Sayfalar Sokrates övgüleriyle dolarken, sözü sezgiden asla ayırmayan ustanın gülümsemesi kulakları yalar geçer. Yeryüzüne dokunmadan yürüyenler adına anıtlar dikilirken, özlü sözler miniklerin dirliğini dövmekte kullanılır. Döneminin kurye askeri, hemerodrome yâni gün-koşucusu Pheidippides Atina'dan Maraton'a iki yüz kırk kilometre koşarak yurttaşlarını kurtarmaya uğraşır.
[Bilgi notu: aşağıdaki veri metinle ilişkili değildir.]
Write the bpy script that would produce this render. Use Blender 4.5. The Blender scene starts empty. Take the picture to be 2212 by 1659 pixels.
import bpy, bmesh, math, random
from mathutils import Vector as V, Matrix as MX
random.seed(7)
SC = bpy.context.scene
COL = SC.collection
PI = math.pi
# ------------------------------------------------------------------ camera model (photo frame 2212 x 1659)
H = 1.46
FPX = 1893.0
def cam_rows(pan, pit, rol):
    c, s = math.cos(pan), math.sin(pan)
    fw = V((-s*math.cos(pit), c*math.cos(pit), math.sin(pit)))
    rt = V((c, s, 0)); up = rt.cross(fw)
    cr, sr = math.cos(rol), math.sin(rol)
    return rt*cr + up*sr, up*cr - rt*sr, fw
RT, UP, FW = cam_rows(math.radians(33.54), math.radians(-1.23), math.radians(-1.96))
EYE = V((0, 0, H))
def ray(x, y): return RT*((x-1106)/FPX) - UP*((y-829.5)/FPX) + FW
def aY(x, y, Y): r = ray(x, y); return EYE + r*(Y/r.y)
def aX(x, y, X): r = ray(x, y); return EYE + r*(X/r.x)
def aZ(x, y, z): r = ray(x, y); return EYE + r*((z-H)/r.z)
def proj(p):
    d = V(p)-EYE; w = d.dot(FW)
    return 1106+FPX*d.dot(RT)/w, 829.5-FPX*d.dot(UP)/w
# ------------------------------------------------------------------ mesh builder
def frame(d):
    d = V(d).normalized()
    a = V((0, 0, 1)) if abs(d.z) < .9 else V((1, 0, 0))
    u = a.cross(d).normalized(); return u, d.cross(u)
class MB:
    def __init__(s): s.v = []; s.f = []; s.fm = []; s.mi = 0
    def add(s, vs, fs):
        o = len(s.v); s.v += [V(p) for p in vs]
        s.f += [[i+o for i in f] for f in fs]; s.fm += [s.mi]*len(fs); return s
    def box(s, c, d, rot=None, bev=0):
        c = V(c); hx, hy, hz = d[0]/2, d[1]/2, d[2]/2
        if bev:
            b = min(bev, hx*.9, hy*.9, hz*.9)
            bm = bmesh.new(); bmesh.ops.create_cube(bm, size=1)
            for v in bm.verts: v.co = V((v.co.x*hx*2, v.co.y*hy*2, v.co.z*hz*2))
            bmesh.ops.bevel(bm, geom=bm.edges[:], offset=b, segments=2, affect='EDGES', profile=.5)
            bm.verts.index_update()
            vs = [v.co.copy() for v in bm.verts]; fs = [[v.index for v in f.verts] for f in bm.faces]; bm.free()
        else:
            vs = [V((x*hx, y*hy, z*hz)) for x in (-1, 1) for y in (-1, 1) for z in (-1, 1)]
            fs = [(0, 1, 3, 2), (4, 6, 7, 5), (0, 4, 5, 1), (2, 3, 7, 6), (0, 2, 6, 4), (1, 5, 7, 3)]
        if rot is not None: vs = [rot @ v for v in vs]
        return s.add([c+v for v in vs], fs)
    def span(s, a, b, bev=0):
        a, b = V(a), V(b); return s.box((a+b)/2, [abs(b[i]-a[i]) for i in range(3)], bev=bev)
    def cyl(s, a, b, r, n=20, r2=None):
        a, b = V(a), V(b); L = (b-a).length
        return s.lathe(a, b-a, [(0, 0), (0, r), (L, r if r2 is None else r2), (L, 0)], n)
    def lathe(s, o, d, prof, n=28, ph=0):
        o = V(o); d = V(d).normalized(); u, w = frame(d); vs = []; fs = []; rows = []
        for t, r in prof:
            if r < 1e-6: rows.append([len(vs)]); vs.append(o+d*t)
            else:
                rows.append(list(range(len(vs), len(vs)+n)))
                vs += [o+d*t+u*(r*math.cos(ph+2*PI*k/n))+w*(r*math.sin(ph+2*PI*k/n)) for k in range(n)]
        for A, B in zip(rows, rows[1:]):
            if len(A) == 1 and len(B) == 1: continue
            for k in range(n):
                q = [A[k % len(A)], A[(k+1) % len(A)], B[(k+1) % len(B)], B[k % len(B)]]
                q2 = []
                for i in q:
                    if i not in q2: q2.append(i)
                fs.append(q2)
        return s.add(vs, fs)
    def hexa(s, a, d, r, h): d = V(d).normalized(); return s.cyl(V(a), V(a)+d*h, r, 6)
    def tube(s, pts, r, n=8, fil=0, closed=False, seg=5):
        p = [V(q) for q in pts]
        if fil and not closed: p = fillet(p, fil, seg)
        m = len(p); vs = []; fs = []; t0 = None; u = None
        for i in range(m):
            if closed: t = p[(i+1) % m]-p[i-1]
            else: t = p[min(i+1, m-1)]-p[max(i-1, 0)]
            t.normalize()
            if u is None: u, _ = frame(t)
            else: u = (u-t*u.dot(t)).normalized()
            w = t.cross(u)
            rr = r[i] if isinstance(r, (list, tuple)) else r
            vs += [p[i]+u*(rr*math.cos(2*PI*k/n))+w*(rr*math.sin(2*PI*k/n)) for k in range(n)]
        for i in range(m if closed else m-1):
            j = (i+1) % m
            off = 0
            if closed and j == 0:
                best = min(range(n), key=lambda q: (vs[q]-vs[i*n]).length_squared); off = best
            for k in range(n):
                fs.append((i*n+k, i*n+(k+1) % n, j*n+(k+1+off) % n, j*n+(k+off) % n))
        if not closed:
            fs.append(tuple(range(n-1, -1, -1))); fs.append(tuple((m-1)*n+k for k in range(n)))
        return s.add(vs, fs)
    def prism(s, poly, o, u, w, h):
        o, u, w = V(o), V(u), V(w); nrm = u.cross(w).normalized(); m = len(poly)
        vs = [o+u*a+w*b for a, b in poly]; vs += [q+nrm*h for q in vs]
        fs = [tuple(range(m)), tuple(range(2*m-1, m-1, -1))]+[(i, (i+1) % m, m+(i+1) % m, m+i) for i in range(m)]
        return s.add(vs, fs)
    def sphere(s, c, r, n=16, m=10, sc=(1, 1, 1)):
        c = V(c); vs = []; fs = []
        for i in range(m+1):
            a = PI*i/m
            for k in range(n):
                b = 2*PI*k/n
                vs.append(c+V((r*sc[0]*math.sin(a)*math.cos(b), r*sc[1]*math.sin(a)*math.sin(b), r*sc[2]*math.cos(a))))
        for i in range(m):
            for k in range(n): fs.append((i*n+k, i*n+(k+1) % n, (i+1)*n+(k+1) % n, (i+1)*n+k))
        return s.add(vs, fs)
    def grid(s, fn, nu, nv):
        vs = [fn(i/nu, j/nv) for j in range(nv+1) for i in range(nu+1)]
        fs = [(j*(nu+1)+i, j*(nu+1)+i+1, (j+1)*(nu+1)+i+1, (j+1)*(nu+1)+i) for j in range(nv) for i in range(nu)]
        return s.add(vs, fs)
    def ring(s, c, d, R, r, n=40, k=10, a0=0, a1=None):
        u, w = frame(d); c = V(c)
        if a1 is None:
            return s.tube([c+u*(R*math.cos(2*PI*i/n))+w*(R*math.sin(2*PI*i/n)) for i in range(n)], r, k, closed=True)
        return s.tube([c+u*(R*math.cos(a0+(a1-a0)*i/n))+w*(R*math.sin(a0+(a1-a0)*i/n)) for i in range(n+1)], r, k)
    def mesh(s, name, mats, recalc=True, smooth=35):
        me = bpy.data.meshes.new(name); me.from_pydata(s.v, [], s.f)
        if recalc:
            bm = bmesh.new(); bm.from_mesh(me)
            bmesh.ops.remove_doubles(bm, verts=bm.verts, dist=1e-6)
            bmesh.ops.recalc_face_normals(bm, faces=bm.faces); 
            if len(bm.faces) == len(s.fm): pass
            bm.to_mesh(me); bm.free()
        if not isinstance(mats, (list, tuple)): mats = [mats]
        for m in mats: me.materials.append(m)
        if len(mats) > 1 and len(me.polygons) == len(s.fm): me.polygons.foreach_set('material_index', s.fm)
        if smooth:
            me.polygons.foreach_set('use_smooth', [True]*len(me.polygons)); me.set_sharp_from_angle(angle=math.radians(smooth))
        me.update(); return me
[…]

Görevini yapar, inandığı, içinde duyduğu prensip üzere ormanları aşarak ilerler, ne saat, ne beden, ne gündüz, ne gece engel olamaz, değerli bir şeyler vardır ve değerli şeyler muhâfaza edilmelidir. Peidippides koşar, havâdisi ulaştırır, cevabı alır, savaş alanına geri döner ve ölür. Yorulmuştur, imkânsızca iyiye, güzele, doğruya tutkun olmak tüketir insanı. Coğrafya fark etmez, kültürde demlenen beşeriyet birbirine kenetlenerek parlar.
Zorlukların koç başı kırar kabuğu, derinlerde bekleyen hakîkatli figür kırılganlığıyla arz-ı endam etme şansı yakalar. Spot ışıklarına uyum sağlayamaz mütevâzî yabancı. Meskûn kişilik lime lime edilir, birey öğrendikçe koza işlevsizleşir, özgürleşmek için uzanan el üstadların çekimine kapılır. Kimsenin hatırlamadığı güneş sistemleri doldurur düşünceleri. Temrinler silkeleyemez câhilliği ama girişken kesinliklerle menteşe menteşe sökülür huzur. Güneşle ay arasında alınan nefesle verilen kadar belirsiz bir uzaklık hâsıl olur. Sokrates'in yaşayıp yaşamadığı, bildiğim tek şey hiçbir şey bilmediğimdir cümlesini sarf edip sarf etmediği bile belli değilken en kabadayı katiyet bir zandan ibârettir, epistemolojisi şüpheli ve loş âlem hepimizi kandırmaktadır.